Segnico, come lo può essere Licata, usa all’interno dei suoi involucri un alfabeto magico, sorta di tracce apparentemente senza giustificazione logica che solo nell’intimità dell’artista ne hanno. Ma anche qui l’elemento discriminante è il rivelare un linguaggio che per quanto ermetico, viene posto alla visione di tutti: Licata si mostra, mostra la sua creatura, Berlingeri no, pudico, discreto, come un appassionato allevatore di animali, crea le condizioni affinchè si possano esprimere e si dilegua, e li nasconde affinchè nessuno li possa disturbare.

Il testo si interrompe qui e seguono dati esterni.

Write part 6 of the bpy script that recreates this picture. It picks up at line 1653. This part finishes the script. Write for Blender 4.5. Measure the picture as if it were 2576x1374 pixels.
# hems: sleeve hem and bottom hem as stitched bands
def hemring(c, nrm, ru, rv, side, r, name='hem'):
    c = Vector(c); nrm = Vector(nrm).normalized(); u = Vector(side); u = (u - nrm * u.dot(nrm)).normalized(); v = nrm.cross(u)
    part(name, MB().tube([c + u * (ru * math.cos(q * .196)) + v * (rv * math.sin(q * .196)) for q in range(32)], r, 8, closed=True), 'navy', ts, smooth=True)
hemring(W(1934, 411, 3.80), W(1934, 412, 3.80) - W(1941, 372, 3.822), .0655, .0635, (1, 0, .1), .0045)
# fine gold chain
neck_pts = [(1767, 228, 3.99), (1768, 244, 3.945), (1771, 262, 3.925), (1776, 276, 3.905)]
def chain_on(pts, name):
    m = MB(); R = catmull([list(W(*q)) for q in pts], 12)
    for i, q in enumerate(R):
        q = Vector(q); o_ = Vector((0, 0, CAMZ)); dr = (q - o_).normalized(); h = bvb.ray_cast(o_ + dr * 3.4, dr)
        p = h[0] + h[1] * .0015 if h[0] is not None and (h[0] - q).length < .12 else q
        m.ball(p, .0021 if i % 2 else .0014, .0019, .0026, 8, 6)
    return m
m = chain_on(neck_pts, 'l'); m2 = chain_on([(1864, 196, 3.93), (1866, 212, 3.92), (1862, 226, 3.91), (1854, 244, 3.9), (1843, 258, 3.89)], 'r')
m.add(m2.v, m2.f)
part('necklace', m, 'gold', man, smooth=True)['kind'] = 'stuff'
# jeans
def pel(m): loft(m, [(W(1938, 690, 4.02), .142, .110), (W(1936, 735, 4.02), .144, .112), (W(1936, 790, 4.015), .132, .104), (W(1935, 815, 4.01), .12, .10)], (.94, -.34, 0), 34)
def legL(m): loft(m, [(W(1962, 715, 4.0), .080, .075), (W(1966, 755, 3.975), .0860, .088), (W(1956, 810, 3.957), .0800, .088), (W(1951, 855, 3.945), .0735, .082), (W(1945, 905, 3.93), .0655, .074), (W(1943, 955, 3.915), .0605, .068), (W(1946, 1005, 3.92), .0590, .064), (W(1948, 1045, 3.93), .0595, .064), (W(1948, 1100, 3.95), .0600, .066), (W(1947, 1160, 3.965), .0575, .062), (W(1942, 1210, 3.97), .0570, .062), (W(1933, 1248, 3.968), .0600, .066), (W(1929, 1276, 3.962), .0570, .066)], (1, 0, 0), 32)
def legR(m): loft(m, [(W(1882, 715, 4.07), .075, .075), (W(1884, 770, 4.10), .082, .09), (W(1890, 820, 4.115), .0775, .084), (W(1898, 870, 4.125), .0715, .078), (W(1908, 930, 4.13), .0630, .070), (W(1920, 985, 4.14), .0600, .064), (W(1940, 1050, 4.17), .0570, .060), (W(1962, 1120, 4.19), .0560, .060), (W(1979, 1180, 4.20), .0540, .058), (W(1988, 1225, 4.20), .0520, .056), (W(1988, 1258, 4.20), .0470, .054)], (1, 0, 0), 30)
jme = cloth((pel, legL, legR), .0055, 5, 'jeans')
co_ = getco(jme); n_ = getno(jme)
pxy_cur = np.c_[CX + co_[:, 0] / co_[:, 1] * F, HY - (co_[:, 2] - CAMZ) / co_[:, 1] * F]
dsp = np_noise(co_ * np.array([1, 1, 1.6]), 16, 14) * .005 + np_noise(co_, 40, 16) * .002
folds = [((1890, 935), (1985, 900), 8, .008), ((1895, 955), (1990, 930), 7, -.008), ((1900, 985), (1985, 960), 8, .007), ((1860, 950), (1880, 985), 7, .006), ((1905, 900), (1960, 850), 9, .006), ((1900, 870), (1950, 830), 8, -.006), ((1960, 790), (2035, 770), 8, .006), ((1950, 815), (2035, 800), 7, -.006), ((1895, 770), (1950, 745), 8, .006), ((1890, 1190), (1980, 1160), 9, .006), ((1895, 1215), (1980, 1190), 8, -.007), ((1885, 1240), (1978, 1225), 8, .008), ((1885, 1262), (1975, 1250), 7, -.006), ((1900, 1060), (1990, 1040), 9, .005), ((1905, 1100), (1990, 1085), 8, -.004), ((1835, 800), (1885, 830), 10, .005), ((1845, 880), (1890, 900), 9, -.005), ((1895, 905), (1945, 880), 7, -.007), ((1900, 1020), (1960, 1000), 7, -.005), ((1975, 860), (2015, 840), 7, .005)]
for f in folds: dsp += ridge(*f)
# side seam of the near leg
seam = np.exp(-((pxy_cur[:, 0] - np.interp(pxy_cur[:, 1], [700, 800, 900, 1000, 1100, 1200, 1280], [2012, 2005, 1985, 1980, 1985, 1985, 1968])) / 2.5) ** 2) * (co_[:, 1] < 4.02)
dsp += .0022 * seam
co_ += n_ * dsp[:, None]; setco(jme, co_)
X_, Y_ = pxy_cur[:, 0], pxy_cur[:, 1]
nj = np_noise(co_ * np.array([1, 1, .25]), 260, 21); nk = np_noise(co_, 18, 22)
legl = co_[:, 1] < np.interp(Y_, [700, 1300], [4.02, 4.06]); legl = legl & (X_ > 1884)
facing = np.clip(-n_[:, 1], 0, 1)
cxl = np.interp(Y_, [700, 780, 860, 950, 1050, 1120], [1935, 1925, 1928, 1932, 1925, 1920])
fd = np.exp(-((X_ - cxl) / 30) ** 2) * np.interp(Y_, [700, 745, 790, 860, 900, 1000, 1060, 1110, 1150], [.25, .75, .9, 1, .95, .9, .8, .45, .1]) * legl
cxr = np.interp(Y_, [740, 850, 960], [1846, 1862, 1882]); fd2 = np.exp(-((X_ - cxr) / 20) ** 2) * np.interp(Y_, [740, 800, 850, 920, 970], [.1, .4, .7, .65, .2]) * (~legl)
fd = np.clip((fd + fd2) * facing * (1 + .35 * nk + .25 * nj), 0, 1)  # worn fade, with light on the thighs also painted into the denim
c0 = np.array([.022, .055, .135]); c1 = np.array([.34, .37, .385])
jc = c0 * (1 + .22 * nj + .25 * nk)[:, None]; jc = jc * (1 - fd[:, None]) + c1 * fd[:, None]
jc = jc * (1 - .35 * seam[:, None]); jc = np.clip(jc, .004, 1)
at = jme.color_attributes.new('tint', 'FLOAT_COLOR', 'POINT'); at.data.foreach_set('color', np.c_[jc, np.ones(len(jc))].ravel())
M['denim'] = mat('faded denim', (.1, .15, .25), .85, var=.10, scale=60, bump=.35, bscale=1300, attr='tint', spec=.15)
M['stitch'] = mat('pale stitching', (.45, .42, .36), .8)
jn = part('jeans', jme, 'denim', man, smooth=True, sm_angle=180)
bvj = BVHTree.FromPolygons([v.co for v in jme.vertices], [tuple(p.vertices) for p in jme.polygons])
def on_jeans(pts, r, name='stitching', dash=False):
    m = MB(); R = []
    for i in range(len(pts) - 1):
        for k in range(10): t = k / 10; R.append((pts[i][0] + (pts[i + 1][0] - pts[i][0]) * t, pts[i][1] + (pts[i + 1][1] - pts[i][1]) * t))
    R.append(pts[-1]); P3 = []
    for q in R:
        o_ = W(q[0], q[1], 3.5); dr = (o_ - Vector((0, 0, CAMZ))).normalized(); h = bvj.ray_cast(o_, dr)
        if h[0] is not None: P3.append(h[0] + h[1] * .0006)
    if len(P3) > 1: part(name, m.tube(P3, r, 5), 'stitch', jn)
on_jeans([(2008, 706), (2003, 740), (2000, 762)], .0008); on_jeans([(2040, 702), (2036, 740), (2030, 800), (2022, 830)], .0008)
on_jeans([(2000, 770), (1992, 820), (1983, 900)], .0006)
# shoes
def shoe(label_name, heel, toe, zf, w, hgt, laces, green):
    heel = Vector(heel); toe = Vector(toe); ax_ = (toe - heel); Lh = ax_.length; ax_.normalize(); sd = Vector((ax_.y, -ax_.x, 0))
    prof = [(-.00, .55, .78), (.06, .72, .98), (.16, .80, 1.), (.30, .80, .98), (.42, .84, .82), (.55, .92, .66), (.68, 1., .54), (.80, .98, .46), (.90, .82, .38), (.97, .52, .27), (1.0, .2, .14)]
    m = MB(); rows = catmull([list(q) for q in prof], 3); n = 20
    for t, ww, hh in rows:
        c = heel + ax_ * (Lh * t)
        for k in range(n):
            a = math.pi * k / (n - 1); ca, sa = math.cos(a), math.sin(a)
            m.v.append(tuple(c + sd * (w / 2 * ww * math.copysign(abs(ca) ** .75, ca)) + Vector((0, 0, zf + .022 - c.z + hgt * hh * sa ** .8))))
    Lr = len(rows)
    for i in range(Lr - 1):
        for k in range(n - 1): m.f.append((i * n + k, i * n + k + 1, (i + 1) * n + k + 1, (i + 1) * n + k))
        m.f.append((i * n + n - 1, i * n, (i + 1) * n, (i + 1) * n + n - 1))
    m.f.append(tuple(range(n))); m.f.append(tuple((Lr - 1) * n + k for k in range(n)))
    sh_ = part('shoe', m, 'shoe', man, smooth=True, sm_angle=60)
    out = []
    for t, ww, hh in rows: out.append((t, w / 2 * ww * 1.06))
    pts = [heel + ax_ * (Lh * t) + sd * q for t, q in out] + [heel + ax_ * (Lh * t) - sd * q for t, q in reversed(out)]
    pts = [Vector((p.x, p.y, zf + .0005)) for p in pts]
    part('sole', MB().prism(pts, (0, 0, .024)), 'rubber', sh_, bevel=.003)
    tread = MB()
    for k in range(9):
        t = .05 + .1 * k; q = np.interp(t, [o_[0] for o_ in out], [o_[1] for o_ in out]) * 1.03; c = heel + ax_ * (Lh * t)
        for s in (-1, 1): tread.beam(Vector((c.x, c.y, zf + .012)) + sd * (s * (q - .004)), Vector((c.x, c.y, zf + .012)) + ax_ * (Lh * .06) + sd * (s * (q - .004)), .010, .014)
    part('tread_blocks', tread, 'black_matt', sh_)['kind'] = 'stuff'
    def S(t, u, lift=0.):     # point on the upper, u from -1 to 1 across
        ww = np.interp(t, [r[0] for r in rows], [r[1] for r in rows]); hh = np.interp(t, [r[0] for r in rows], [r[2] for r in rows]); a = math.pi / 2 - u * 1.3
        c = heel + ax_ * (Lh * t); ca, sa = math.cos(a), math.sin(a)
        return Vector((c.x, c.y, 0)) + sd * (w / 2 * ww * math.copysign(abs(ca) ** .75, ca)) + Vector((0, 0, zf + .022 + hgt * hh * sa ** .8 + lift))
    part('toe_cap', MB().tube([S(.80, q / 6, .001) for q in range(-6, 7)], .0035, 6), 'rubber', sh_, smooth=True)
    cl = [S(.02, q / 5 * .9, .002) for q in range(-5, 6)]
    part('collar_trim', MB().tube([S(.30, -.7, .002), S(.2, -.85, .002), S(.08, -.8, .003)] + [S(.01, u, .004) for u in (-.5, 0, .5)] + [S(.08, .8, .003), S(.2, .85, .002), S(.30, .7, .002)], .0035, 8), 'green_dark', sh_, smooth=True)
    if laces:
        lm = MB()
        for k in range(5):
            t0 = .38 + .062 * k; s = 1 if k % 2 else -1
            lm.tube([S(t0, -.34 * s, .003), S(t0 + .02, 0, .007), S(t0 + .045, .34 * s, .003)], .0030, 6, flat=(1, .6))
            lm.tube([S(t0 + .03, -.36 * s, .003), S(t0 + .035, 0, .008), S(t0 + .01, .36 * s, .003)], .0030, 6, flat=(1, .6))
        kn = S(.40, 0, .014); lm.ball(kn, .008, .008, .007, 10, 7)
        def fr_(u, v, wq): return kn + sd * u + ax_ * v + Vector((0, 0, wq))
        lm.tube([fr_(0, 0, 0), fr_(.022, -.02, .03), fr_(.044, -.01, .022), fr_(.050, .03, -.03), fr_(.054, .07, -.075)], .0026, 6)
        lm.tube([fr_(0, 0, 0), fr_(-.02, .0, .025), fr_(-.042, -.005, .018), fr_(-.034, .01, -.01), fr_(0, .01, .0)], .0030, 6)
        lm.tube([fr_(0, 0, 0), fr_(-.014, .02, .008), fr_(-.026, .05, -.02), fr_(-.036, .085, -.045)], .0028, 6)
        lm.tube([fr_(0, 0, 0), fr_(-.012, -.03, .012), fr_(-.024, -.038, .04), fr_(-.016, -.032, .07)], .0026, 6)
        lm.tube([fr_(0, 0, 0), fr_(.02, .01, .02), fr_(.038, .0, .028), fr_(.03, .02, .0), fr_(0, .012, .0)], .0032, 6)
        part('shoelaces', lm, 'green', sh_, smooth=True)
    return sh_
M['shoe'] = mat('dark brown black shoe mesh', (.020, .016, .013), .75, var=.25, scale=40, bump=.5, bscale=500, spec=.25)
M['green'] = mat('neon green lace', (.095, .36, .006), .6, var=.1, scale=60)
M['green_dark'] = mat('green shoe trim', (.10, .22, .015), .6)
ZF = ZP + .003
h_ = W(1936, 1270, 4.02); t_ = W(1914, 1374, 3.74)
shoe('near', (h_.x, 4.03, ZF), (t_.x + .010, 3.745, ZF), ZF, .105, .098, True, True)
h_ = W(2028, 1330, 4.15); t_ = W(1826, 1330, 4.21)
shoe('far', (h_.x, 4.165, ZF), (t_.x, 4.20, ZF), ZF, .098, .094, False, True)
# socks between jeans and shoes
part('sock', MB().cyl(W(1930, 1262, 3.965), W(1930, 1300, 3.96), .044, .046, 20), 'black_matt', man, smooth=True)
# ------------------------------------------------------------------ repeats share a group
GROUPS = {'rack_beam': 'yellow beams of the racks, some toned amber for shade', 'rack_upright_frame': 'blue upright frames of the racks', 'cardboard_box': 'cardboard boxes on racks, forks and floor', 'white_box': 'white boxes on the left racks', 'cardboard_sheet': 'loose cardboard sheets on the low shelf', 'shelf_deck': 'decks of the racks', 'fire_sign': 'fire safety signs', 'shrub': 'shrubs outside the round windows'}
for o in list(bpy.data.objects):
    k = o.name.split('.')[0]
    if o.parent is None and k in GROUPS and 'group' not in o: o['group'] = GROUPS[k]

grande mistificazione e presa per i fondelli, come quasi tutta l’arte contemporanea
Cos’è l’Arte se non sogno? Dimensione in cui le leggi della fisica e della materia, le stesse leggi che regolano il mondo vengono a volte confuse per raggiungere risultati che vanno oltre il conosciuto, oltre la logica. Per capire l’opera di Berlingeri si deve pensare all’interno di questa dimensione, è un gioco e all’interno di questo gioco Berlingeri ha un senso ed è apprezzabile. Per quelli a cui piace il gioco dell’Arte Contemporanea Berlingere ha un valore, molto più di altri che sono o vogliono essere all’interno di questo gioco senza idee e senza avere la capacità per farlo e ce ne sono molti, per gli altri che di questo gioco non si interessano o non conoscono le idee Berlingeri non ha un valore, come non ha un valore Ronaldo per chi detesta il calcio, come non ha un valore una bella macchina per chi è un convinto ambientalista. Che il suo valore quantificato in moneta sia troppo o troppo poco, giudicato all’interno del contesto economico globale è un fatto su cui si può discutere.